За пределами научных лабораторий все уже предвкушали новые победы братьев Райт в воздухоплавании, радостное возбуждение кружило голову завсегдатаям парижских кафе (Пикассо даже прозвал Брака Уилбуром в честь Уилбура Райта), а тут еще свою толику хмеля добавили во многом спорные психоаналитические изыскания Зигмунда Фрейда о природе подсознательного. В общем, история не помнит периодов – ни прежде, ни после, – когда столько незыблемых истин, на которых держалась цивилизация, разом оказалось под вопросом или вовсе опровергнуто.
Когда атмосфера до такой степени насыщена идеями, то неудивительно, что двоим амбициозным, талантливым и пытливым художникам захотелось разработать концептуальный подход и к искусству тоже. Ведь их творческий метод опирался не на имитацию объекта, а на знание о нем.
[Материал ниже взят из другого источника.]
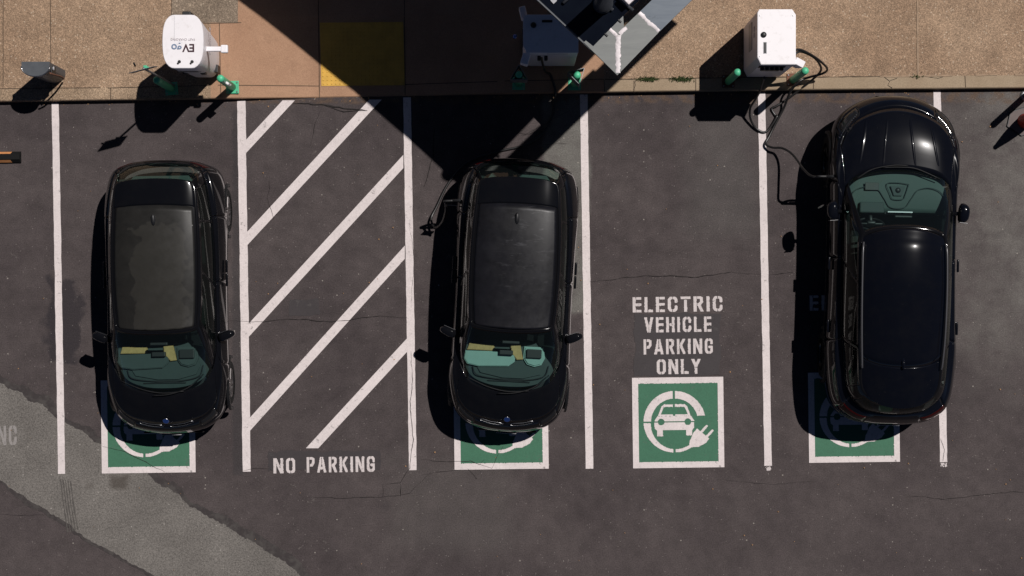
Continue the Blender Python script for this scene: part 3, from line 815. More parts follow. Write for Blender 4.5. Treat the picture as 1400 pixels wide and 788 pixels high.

Брак и Пикассо стремились создать новую формулу для искусства, такую, которая охватывала бы не только то, что видно наблюдателю, но и то, что ему заранее известно об объекте: «предзнание». По словам Аполлинера, художники «создавали новые конструкции из элементов, заимствованных не из видимого мира, а из реальности подсознания», чтобы показать, как мы на самом деле видим предметы и существуем в этом мире. Каждый такой элемент кубистической картины существует в собственном времени и пространстве (то есть наблюдался художником в иное время и в ином ракурсе, нежели другие элементы), однако он соотнесен и связан со всеми остальными элементами как часть единой системы.
Такой подход хоть и предполагал чрезвычайно сложную финальную сборку, однако оказался удивительно современным и вскоре вышел за пределы одной мастерской, распространяясь все шире среди художественного сообщества. Группа парижских художников-экспериментаторов, в том числе Фернан Леже, Альбер Глез, Жан Метцингер и Хуан Грис, подхватили идеи кубизма Брака и Пикассо и примерно с 1910 года начали работать в той же манере. Именно эти художники, а не основатели кубизма, впервые представили публике новое направление на выставке Салона независимых 1911 года (с тех пор известного как Салон кубистов). Правда, ни одной работы Брака или Пикассо на Салоне не было: и тот и другой решили воздержаться от участия.